For one thing, the state operates most of its power grid as an island separate from the rest of the country, with few connections to the two major electric systems that tie together most of the lower 48 states. Originally devised as a means of avoiding federal regulation of Texas energy markets, the isolation today means ERCOT is relatively limited in its ability to import supply from other states.
“There’s a lot of excess power in this country, but we just don’t have the extension cords to bring it here,” Rhodes said.
There could be climate benefits, too, from building more power lines to connect Texas with other parts of the country — mainly from making it easier to access far-flung solar and wind energy. Researchers say it’s easier and cheaper to reduce planet-warming emissions on larger power grids, because even if it’s cloudy and still in some places, it’s usually sunny and windy elsewhere.
Building better-insulated homes could be another important change.
In the Northeast and Great Lakes regions, homes are typically built to retain heat during near-zero temperatures. Not so in Texas, where hot spells, rather than cold snaps, are typically the greatest worry.
Upgrading buildings with thicker walls, strategically placed windows and other energy-efficiency measures would save lives, protect people who can’t afford higher power bills and reduce the need to spend large sums of money expanding the power grid, said Emily Grubert, a social scientist and engineer at Georgia Tech. But “weatherization” programs that help people with the upfront costs of those fixes must be improved, she added, because they often exclude the people who need them most.

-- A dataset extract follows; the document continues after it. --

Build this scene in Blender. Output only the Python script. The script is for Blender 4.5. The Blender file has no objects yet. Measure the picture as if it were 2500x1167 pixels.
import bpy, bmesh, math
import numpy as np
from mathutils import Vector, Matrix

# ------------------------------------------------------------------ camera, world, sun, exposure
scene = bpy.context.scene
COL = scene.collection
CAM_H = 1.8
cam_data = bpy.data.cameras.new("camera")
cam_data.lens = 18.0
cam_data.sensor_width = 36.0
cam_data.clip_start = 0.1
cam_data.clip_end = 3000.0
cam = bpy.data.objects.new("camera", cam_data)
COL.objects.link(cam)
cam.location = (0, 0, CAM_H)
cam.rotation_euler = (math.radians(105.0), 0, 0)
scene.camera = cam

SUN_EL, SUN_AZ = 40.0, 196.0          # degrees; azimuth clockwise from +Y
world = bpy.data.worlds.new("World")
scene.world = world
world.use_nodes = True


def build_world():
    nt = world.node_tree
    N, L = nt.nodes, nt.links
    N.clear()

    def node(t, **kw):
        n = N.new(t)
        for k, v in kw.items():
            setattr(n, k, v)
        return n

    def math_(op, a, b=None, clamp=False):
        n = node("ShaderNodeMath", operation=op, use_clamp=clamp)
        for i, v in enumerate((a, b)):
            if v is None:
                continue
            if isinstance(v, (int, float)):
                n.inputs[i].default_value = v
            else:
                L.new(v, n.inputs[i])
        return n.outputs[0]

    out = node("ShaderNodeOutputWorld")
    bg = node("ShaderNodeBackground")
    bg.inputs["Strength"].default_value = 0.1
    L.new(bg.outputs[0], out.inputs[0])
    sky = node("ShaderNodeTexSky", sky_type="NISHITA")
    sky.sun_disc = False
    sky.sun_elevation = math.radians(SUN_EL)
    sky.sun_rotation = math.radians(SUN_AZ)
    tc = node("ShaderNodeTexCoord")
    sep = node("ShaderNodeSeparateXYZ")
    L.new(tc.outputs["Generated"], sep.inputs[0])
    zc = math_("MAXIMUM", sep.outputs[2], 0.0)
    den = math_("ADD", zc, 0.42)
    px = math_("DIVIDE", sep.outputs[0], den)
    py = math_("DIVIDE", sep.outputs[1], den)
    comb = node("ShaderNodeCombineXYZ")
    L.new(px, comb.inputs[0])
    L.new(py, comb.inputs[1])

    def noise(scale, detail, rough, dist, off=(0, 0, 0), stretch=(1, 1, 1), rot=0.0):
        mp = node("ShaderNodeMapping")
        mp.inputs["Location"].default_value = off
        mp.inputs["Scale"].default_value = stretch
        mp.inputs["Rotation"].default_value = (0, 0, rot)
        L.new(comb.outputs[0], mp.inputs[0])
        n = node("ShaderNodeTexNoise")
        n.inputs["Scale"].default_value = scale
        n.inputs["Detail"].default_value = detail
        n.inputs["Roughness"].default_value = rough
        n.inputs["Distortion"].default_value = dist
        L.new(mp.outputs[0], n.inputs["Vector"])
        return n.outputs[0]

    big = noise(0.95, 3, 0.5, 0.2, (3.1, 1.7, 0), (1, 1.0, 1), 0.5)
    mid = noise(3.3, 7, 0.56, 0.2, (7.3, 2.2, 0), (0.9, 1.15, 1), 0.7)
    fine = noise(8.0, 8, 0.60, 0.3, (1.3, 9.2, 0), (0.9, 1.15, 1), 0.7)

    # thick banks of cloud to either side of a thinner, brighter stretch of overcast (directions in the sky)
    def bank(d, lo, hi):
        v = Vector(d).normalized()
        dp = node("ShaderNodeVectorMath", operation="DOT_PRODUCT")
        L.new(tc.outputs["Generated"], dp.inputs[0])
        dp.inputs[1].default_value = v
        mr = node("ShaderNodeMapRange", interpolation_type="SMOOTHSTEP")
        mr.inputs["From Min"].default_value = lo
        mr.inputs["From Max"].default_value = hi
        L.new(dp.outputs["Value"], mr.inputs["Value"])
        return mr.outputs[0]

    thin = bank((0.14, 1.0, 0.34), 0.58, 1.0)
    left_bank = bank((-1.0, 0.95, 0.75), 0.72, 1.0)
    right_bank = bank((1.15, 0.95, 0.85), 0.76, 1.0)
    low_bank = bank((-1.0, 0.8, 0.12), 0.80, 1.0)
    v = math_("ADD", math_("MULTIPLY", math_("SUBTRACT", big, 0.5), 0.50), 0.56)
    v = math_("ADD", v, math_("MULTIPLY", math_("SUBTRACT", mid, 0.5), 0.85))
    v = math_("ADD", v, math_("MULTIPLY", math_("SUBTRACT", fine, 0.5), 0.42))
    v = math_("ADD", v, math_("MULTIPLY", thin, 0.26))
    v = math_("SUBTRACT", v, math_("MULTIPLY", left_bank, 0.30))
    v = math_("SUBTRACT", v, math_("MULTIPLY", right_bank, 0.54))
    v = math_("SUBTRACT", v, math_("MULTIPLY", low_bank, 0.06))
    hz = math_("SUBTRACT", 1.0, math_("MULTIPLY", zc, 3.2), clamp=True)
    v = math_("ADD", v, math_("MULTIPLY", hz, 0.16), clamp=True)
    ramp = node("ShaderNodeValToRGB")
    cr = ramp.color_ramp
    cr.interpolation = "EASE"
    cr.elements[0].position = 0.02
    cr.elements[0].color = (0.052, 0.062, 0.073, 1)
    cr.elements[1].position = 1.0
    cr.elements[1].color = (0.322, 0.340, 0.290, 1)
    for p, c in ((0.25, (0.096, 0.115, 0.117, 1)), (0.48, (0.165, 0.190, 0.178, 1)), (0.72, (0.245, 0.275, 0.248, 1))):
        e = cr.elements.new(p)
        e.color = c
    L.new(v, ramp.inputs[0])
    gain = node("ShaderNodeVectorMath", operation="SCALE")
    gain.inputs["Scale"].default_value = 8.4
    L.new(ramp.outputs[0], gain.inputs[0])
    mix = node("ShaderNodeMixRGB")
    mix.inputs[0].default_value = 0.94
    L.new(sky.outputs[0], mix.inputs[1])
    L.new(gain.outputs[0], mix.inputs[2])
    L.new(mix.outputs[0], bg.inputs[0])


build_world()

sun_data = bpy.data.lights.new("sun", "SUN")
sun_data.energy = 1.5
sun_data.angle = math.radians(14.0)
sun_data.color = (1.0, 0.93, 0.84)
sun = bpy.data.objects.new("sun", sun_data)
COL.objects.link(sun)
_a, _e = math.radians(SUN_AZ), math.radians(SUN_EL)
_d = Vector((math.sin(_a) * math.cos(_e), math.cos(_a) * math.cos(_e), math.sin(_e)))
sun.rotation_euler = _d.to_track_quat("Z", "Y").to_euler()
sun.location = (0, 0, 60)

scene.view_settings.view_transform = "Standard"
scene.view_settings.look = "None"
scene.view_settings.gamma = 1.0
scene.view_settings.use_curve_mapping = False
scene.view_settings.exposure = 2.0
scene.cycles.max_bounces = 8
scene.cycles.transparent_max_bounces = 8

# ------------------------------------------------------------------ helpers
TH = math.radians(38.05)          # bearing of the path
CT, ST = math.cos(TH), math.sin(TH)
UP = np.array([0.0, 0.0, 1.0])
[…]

“Maybe the building is condemned, or there are holes in the roof or the walls that end up making these buildings ineligible for the support programs, because the building is considered to be in such bad shape that it isn’t worth investing in,” Grubert said. “The programs don’t allow you to spend money on repairs, just upgrades.”
Rooftop solar power paired with batteries is another possible answer for Texans, and Californians, looking to keep the lights on.
In the Houston suburb of Sugar Land on Tuesday, Mark LeClair, 43, was trying to stem storm damage to his kitchen, where a pipe burst even after he wrapped it in insulation. He works remotely for a California-based construction company, managing software, and recalls having to work through the Golden State’s brownouts in August. A native Texan and lifelong Republican, he credits oil and gas with fueling the state’s economy. But he said this week’s outages have him planning to install solar panels at his house.
“We need to move toward sustainable energy,” he said.
Cruz disagrees. During California’s grid emergency last summer, he wrote that Joe Biden, Kamala Harris and U.S. Rep. Alexandria Ocasio-Cortez, D-N.Y., a leading supporter of the Green New Deal, “want to make CA’s failed energy policy the standard nationwide.”
With President Biden pledging to achieve 100 percent clean energy by 2035 — and solar and wind now the cheapest sources of electricity in most of the world — that’s the way the country is going. The key question is whether policymakers like Cruz are willing to get creative to make it work, or whether they’ll double down on a power grid that’s already beginning to fail.